I suppose the best way to see if you'll need to change modes or not would be to try a mirrorless camera. The experience even in exposure sim mode might not be bad enough to get you to bother swapping modes.

Good luck if you go this way.
 
Last edited:
Your understanding is 50% correct.
Whilst most people use their mirrorless viewfinder in ‘exposure simulation’ mode most of the time, it’s simple to switch it to just view the scene exactly as you’d expect with your DSLR. It ‘should’ happen automatically when you pop on your flashgun I believe.

However, I always set C1 for flash, which turns off ‘exp sim’ and gives me a fixed ISO, with a starter SS and aperture in M mode so that I’m in control of the ambient/ flash mix.

I’ll be doing this at a presentation evening tomorrow night, where I’ll start with my normal setup of auto iso, Ap priority, min 1/250 SS, for candids, then switch to C1 for presentations, then maybe some slow SS shots on the dance floor.
I've just set my camera up for flash and assigned it to C2. The amount of times I'd forget to put the ISO back to base or have to go into the menu to turn off expo simulation, turn off electronic shutter.
It's so much easier now.
 
Thanks for the replies. It is really interesting on how they work. Slow for me is 1/125s but half the dancers are motion blur at that speed. No flash as it annoys the dancers.
 
Thanks for the replies. It is really interesting on how they work. Slow for me is 1/125s but half the dancers are motion blur at that speed. No flash as it annoys the dancers.
If you’re using only ambient light, the exposure simulation shouldn’t be a problem for you, on the basis it is showing you what your image will look like.
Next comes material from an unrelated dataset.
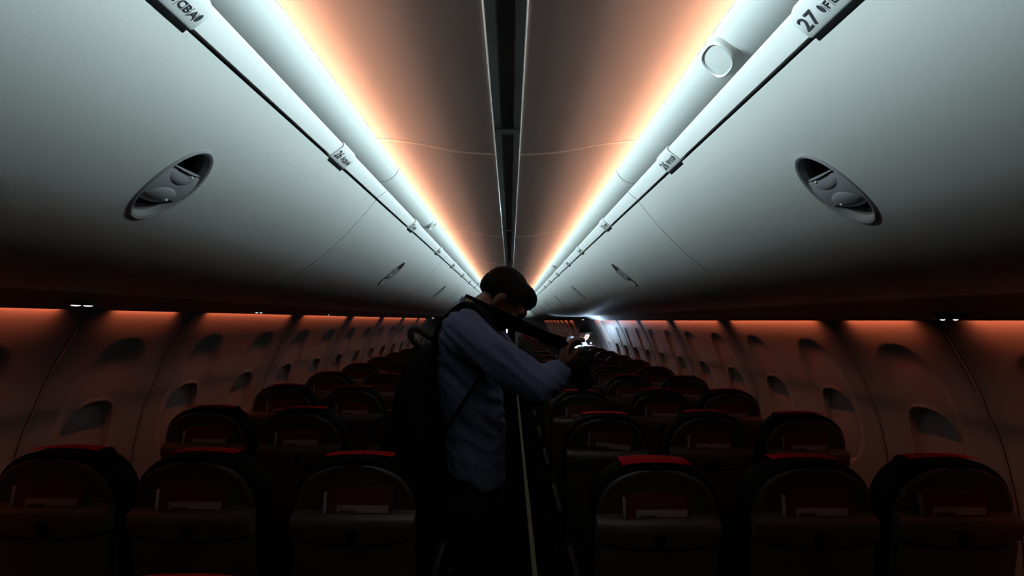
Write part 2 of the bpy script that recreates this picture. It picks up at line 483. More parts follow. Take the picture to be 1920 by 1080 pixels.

No problem if you’d rather turn it off for a slightly brighter view, but it shouldn’t be dramatic
 
Last edited:
One thing I’ve found is that in AF-S it focuses wide open then stops down to take the shot, however in AF-C it’s wide open briefly to get acquisition and then stops down whilst continuing to try and get focus which, if stopped down enough, can cause it to struggle and hunt if you’re in a dark environment like a studio.

I would imagine f2.2 would be no problem but at, for example, f11 it would likely struggle.